2. Defendant presently offering such care as necessary and such is adequate to meet the children's needs.
3. No change of conditions shown which affects the original placement nor any evidence that indicated a modification would benefit the minor children.
4. Plaintiff's remarriage in recent weeks considered but no evidence that such would benefit the children. Evidence to the contrary that such marriage could be detrimental to the children.
"From the evidence presented the Court enters the following conclusion of law:
1. The statutory preference of the custody of children of tender years to the female does not apply to a Motion to Modify.
2. That the children's present custody is adequate and that not sufficient evidence was presented that would establish that a modification was to the best interest of such children.
3. Visitation rights should be more clearly defined.

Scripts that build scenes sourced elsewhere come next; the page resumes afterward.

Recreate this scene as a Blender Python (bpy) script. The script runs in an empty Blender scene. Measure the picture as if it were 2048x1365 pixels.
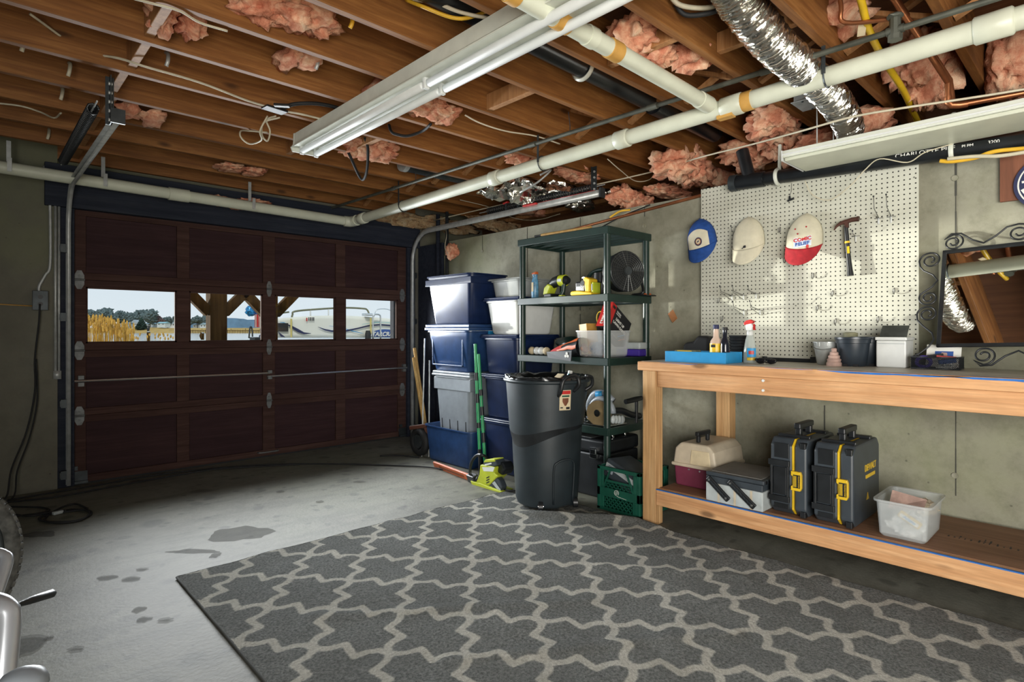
import bpy, bmesh, math, random
from mathutils import Vector, Matrix, noise
random.seed(7)
C = bpy.context.scene.collection
S = bpy.context.scene
PI = math.pi
# ---------------------------------------------------------------- camera
FPX, CXP, CYP, EYE = 1153.0, 1024.0, 662.0, 1.15
YAW = math.atan2(1089.0, FPX)
FW = (math.sin(YAW), math.cos(YAW)); RT = (math.cos(YAW), -math.sin(YAW))
cam = bpy.data.cameras.new('camera'); camo = bpy.data.objects.new('camera', cam); C.objects.link(camo)
camo.location = (0, 0, EYE); camo.rotation_euler = (PI/2, 0, -YAW)
cam.sensor_width = 36; cam.lens = 36*FPX/2048; cam.shift_y = (CYP-682.5)/2048
cam.clip_start = 0.05; cam.clip_end = 2000
S.camera = camo
# ---------------------------------------------------------------- world, lights, exposure
S.view_settings.view_transform = 'Standard'; S.view_settings.look = 'None'
S.view_settings.gamma = 1; S.view_settings.exposure = 0.0; S.view_settings.use_curve_mapping = False
W = bpy.data.worlds.new('sky'); S.world = W; W.use_nodes = True
nt = W.node_tree; bgn = nt.nodes['Background']
tc = nt.nodes.new('ShaderNodeTexCoord'); sx = nt.nodes.new('ShaderNodeSeparateXYZ'); rp = nt.nodes.new('ShaderNodeValToRGB')
nt.links.new(tc.outputs['Generated'], sx.inputs[0]); nt.links.new(sx.outputs['Z'], rp.inputs[0])
rp.color_ramp.elements[0].position = 0.0; rp.color_ramp.elements[0].color = (0.74, 0.83, 0.88, 1)
rp.color_ramp.elements[1].position = 0.30; rp.color_ramp.elements[1].color = (0.56, 0.72, 0.83, 1)
nt.links.new(rp.outputs[0], bgn.inputs[0]); bgn.inputs[1].default_value = 1.0
def area(name, loc, target, sx_, sy_, power, col, spread=180):
    l = bpy.data.lights.new(name, 'AREA'); l.spread = math.radians(spread); l.shape = 'RECTANGLE'; l.size = sx_; l.size_y = sy_; l.energy = power; l.color = col
    o = bpy.data.objects.new(name, l); C.objects.link(o); o.location = loc
    o.rotation_euler = (Vector(target)-Vector(loc)).to_track_quat('-Z', 'Y').to_euler(); return o
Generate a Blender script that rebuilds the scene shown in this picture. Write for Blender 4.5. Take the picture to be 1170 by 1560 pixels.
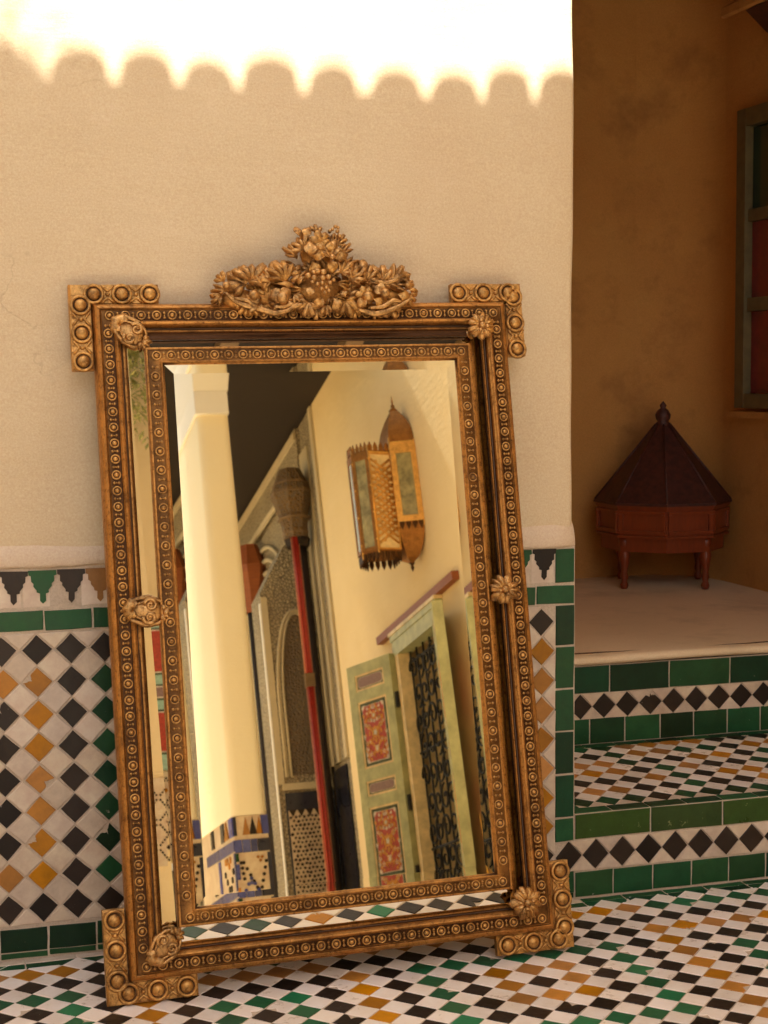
import bpy, math, random
from mathutils import Vector, Matrix
PI=math.pi
R=math.radians
random.seed(7)
S=bpy.context.scene
for o in list(bpy.data.objects): bpy.data.objects.remove(o)
# ------------------------------------------------------------------ camera
cam=bpy.data.cameras.new('camera'); co=bpy.data.objects.new('camera',cam); S.collection.objects.link(co)
S.camera=co
Rt=Vector((0.95854,-0.28483,-0.00844)); Up=Vector((0.03242,0.07959,0.9963)); Fw=Vector((0.2831,0.95527,-0.08553))
m=Matrix(((Rt.x,Up.x,-Fw.x,-1.306),(Rt.y,Up.y,-Fw.y,-3.0244),(Rt.z,Up.z,-Fw.z,1.1),(0,0,0,1)))
co.matrix_world=m
cam.sensor_fit='VERTICAL'; cam.sensor_height=24.0; cam.lens=2432.55/1560*24.0
cam.dof.use_dof=True; cam.dof.focus_distance=3.3; cam.dof.aperture_fstop=6.3
cam.clip_start=0.05; cam.clip_end=200
# ------------------------------------------------------------------ light
SUN_EL=R(55); SUN_AZ=R(1)         # sun stands behind the camera (-y), a touch to -x
sd=Vector((-math.sin(SUN_AZ)*math.cos(SUN_EL),-math.cos(SUN_AZ)*math.cos(SUN_EL),math.sin(SUN_EL)))
W=bpy.data.worlds.new('World'); S.world=W; W.use_nodes=True
nt=W.node_tree; bg=nt.nodes['Background']
sky=nt.nodes.new('ShaderNodeTexSky'); sky.sky_type='NISHITA'; sky.sun_disc=False
sky.sun_elevation=SUN_EL; sky.sun_rotation=PI+SUN_AZ; sky.dust_density=3.5; sky.air_density=1.0; sky.ozone_density=0.6
nt.links.new(sky.outputs[0],bg.inputs[0]); bg.inputs[1].default_value=0.085
sl=bpy.data.lights.new('sun','SUN'); sl.energy=5.0; sl.angle=R(0.53); sl.color=(1.0,0.93,0.84)
so=bpy.data.objects.new('sun',sl); S.collection.objects.link(so); so.rotation_euler=(sd).to_track_quat('Z','Y').to_euler()
S.view_settings.view_transform='Standard'; S.view_settings.look='None'; S.view_settings.gamma=1.0
S.view_settings.exposure=1.78
S.view_settings.use_curve_mapping=False
S.render.engine='CYCLES'
S.cycles.max_bounces=12; S.cycles.diffuse_bounces=6; S.cycles.glossy_bounces=6

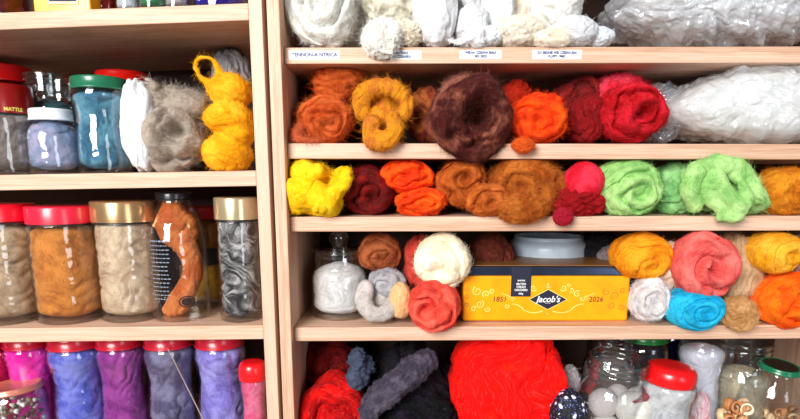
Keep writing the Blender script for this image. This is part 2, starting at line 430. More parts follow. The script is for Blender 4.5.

"The Court therefore denies the Motion to Modify and directs the parties to incorporate written conditions defining future visitation rights. The Court further Orders that each party shall be responsible for their own attorney's fees.
s/ J. David Rambo JUDGE"
1. By what appears to be for the best interests of the child in respect to its temporal and its mental and moral welfare; and if the child be of sufficient age to form an intelligent preference, the court or judge may consider that preference in determining the question.
2. As between parents adversely claiming the custody or guardianship, neither parent is entitled to it as of right, but, other things being equal, if the child be of tender years, it should be given to the mother; if it be of an age to require education and preparation for labor or business, then to the father." 30 O.S. 1971 § 11[30-11].